Tally the lines that contain "were" and report the total alone.

+===+

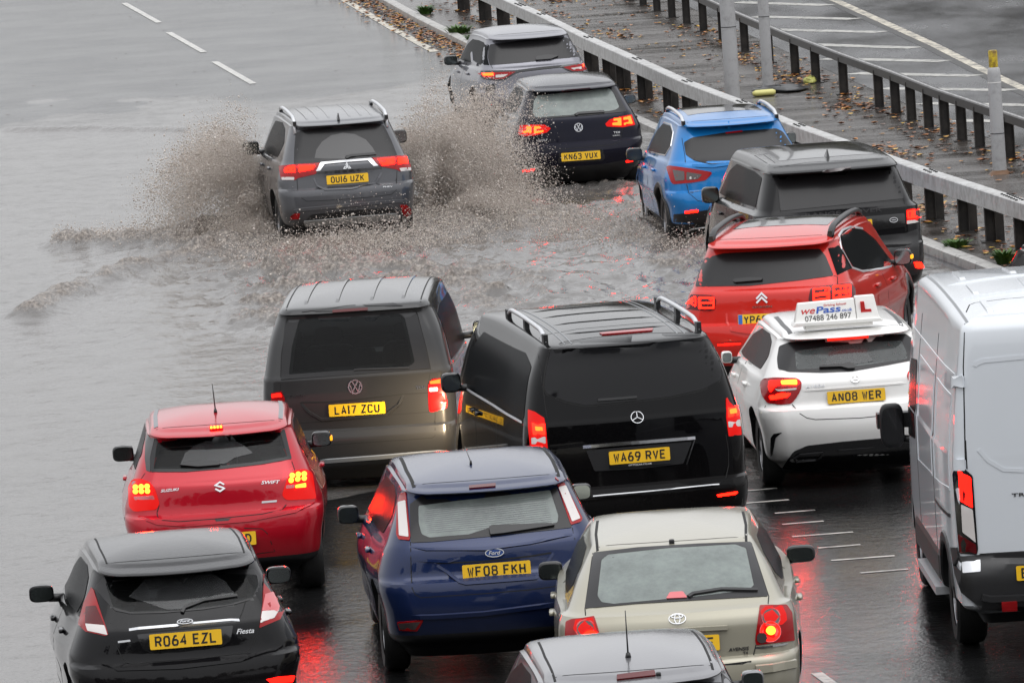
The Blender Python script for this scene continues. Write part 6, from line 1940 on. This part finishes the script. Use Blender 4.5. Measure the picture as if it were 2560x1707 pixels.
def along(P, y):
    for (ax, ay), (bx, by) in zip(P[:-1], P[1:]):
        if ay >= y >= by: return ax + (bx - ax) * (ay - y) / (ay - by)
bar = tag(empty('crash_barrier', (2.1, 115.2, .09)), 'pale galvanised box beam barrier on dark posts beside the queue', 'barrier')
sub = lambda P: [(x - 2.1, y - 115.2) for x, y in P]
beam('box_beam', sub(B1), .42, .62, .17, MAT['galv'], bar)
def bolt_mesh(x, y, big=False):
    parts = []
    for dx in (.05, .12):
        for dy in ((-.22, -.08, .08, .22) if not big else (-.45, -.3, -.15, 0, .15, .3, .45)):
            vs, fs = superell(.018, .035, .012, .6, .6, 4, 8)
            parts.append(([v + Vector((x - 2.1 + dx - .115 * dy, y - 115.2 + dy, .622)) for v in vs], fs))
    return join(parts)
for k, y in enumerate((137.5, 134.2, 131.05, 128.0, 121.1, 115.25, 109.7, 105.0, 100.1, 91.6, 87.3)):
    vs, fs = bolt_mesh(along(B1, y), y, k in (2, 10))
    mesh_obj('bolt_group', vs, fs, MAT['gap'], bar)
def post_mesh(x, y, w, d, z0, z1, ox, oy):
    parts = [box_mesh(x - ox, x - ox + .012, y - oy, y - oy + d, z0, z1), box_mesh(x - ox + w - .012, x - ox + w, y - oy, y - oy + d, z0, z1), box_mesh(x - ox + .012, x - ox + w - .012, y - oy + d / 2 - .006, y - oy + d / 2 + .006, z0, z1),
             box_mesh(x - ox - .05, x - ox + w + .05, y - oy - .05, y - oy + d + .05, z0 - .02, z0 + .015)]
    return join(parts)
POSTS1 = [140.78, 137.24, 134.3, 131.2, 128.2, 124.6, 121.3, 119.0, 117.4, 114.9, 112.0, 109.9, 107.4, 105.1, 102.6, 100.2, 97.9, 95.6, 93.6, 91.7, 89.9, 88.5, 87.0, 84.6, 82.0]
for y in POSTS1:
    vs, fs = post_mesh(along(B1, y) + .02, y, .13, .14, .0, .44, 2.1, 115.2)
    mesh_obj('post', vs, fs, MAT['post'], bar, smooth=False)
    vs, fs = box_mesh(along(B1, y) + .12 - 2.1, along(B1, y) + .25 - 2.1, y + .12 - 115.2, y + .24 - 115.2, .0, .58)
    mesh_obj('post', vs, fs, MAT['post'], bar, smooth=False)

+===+

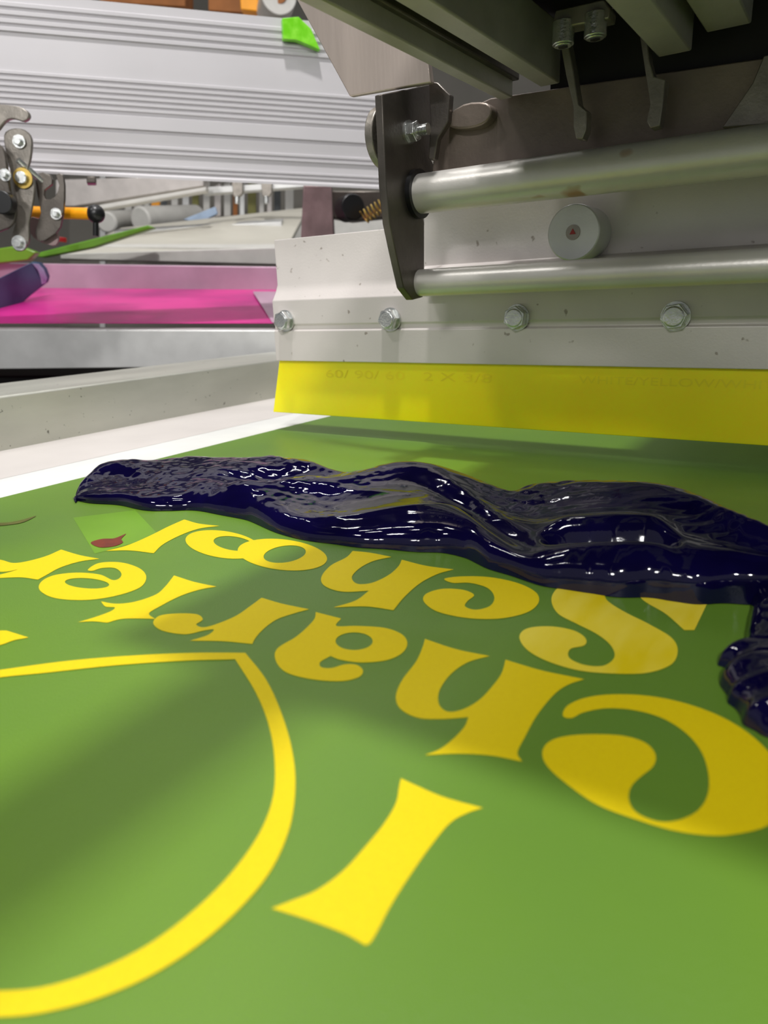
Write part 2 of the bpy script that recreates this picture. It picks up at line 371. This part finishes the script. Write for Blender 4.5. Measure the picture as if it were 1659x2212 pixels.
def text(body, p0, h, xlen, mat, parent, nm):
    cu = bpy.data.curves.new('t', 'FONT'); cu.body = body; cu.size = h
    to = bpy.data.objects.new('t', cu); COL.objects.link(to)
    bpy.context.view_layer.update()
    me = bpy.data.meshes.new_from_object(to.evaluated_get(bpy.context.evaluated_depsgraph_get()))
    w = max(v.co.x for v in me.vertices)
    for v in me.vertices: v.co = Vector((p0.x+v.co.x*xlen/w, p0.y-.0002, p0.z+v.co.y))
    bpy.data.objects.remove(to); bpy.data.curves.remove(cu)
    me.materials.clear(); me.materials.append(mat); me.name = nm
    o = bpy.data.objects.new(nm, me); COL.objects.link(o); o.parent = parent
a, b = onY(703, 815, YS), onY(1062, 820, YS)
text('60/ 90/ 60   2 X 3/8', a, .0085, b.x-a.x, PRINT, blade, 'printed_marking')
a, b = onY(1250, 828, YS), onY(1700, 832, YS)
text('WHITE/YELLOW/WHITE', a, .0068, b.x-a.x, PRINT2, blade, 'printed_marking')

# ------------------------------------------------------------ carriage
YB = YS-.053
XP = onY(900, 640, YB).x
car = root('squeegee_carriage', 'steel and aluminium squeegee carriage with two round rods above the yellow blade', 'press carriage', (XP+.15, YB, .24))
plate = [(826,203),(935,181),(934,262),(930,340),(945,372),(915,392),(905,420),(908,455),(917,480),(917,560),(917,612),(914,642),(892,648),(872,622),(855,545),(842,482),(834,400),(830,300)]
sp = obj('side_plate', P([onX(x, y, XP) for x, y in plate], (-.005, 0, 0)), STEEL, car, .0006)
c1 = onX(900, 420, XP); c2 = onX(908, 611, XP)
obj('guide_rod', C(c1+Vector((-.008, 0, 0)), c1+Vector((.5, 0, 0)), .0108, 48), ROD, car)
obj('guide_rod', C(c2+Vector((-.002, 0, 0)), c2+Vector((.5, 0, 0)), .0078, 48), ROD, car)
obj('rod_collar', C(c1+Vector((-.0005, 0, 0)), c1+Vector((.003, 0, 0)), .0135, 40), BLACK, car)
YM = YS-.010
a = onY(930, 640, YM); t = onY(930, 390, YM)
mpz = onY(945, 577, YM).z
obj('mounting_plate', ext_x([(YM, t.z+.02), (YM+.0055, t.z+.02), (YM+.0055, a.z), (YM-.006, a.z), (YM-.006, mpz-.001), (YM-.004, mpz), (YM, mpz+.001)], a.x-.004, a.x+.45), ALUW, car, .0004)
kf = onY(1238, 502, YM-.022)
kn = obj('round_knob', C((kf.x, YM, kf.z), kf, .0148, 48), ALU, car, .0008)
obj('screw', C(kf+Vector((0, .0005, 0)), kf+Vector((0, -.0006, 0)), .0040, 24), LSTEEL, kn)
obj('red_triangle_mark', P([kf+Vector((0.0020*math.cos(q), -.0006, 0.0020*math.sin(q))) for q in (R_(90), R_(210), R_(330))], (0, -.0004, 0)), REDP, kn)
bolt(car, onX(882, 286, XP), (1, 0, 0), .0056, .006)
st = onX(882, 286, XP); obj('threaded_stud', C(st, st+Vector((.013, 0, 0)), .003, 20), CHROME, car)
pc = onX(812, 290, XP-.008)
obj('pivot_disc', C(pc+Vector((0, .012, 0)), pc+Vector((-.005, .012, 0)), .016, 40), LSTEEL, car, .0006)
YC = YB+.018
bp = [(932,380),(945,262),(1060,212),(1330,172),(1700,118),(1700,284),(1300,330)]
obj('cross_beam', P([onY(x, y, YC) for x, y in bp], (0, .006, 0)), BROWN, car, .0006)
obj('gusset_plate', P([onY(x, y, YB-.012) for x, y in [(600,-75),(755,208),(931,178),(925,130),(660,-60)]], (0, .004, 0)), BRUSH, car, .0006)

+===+

## [Exercise response]
2